Description of the task
Return each line of the listing below, unchanged, and omit the images.

## START

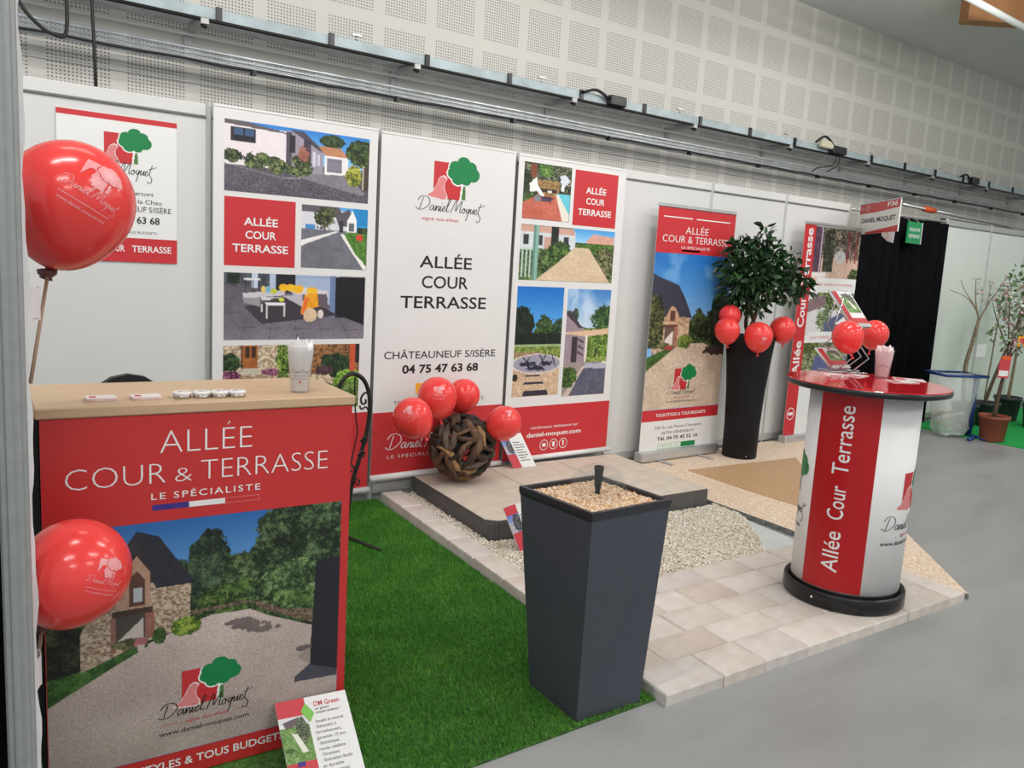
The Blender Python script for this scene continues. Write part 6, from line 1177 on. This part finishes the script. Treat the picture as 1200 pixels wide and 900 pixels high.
twigs(t, [([view(E0_, -.3, .25), view(E0_, -.28, .9), view(E0_, -.26, 1.6)], .012, .008), ([view(E0_, 0, .25), view(E0_, .02, .9), view(E0_, .0, 1.7)], .024, .010)], 'bark_pale'); petals('leaves', t, [view(E0_, .3*rr.random()-.2, 1.2+.7*rr.random()) for _ in range(10)], 90, .12, .06, ['leaf_mid', 'leaf_grey'], 19)
# blue stand with clear waste bag
W0 = Vector((7.93, -.62, 0)); t = thing('bag_stand', W0, 'blue metal stand holding a clear waste bag beside the curtain', 'bin'); WX = Vector((.90, -.44, 0)); WY = Vector((.44, .90, 0))
def wp(a, d, z): p = W0+WX*a+WY*d; return (p.x, p.y, z)
b = MB(); b.tube([wp(*q) for q in [(-.26, -.17, .70), (.26, -.17, .70), (.26, .17, .70), (-.26, .17, .70), (-.26, -.17, .70)]], .016, 'blue_metal', 8); b.build('hoop', t)
b = MB(); b.tube([wp(.262, 0, .70), wp(.262, 0, .02)], .028, 'blue_metal', 8); b.build('upright', t)
b = MB(); b.tube([wp(.262, -.26, .02), wp(.262, .2, .02)], .02, 'blue_metal', 8); b.tube([wp(.262, -.1, .02), wp(.05, -.26, .02)], .02, 'blue_metal', 8); b.build('foot', t)
b = MB(); P = []; n = 28; rnd = random.Random(5); L = [(.70, 1.0), (.55, .97), (.38, .86), (.22, .80), (.10, .80), (.03, .6)]
for z, k in L:
    for i in range(n): a = 2*PI*i/n; q = (1+rnd.uniform(-.07, .07)); ex = math.copysign(abs(math.cos(a))**.6, math.cos(a)); ey = math.copysign(abs(math.sin(a))**.6, math.sin(a)); P.append(wp(.245*k*ex*q, .16*k*ey*q, z+rnd.uniform(-.01, .01)))
b.add(P, [(k*n+i, k*n+(i+1) % n, (k+1)*n+(i+1) % n, (k+1)*n+i) for k in range(5) for i in range(n)]+[tuple(5*n+i for i in range(n-1, -1, -1))], 'plastic_clear', True); b.build('clear_bag', t)
rl = random.Random(9)
tw = thing('waste_pile', wp(0, 0, .05), 'crumpled plastic and straw waste inside the clear bag', 'waste'); b = MB()
for i in range(26):
    p = Vector(wp(rl.uniform(-.14, .14), rl.uniform(-.08, .08), .08+.20*rl.random())); q = Vector((rl.uniform(-.1, .1), rl.uniform(-.07, .07), rl.uniform(-.05, .06))); b.tube([p-q, p+Vector((0, 0, .01)), p+q], .006, rl.choice(['stick_tan', 'bag_white', 'leaf_grey']), 5)
b.build('scraps', tw); tw['kind'] = 'stuff'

## END

Full response
The Blender Python script for this scene continues. Write part 6, from line 1177 on. This part finishes the script. Treat the picture as 1200 pixels wide and 900 pixels high.
twigs(t, [([view(E0_, -.3, .25), view(E0_, -.28, .9), view(E0_, -.26, 1.6)], .012, .008), ([view(E0_, 0, .25), view(E0_, .02, .9), view(E0_, .0, 1.7)], .024, .010)], 'bark_pale'); petals('leaves', t, [view(E0_, .3*rr.random()-.2, 1.2+.7*rr.random()) for _ in range(10)], 90, .12, .06, ['leaf_mid', 'leaf_grey'], 19)
# blue stand with clear waste bag
W0 = Vector((7.93, -.62, 0)); t = thing('bag_stand', W0, 'blue metal stand holding a clear waste bag beside the curtain', 'bin'); WX = Vector((.90, -.44, 0)); WY = Vector((.44, .90, 0))
def wp(a, d, z): p = W0+WX*a+WY*d; return (p.x, p.y, z)
b = MB(); b.tube([wp(*q) for q in [(-.26, -.17, .70), (.26, -.17, .70), (.26, .17, .70), (-.26, .17, .70), (-.26, -.17, .70)]], .016, 'blue_metal', 8); b.build('hoop', t)
b = MB(); b.tube([wp(.262, 0, .70), wp(.262, 0, .02)], .028, 'blue_metal', 8); b.build('upright', t)
b = MB(); b.tube([wp(.262, -.26, .02), wp(.262, .2, .02)], .02, 'blue_metal', 8); b.tube([wp(.262, -.1, .02), wp(.05, -.26, .02)], .02, 'blue_metal', 8); b.build('foot', t)
b = MB(); P = []; n = 28; rnd = random.Random(5); L = [(.70, 1.0), (.55, .97), (.38, .86), (.22, .80), (.10, .80), (.03, .6)]
for z, k in L:
    for i in range(n): a = 2*PI*i/n; q = (1+rnd.uniform(-.07, .07)); ex = math.copysign(abs(math.cos(a))**.6, math.cos(a)); ey = math.copysign(abs(math.sin(a))**.6, math.sin(a)); P.append(wp(.245*k*ex*q, .16*k*ey*q, z+rnd.uniform(-.01, .01)))
b.add(P, [(k*n+i, k*n+(i+1) % n, (k+1)*n+(i+1) % n, (k+1)*n+i) for k in range(5) for i in range(n)]+[tuple(5*n+i for i in range(n-1, -1, -1))], 'plastic_clear', True); b.build('clear_bag', t)
rl = random.Random(9)
tw = thing('waste_pile', wp(0, 0, .05), 'crumpled plastic and straw waste inside the clear bag', 'waste'); b = MB()
for i in range(26):
    p = Vector(wp(rl.uniform(-.14, .14), rl.uniform(-.08, .08), .08+.20*rl.random())); q = Vector((rl.uniform(-.1, .1), rl.uniform(-.07, .07), rl.uniform(-.05, .06))); b.tube([p-q, p+Vector((0, 0, .01)), p+q], .006, rl.choice(['stick_tan', 'bag_white', 'leaf_grey']), 5)
b.build('scraps', tw); tw['kind'] = 'stuff'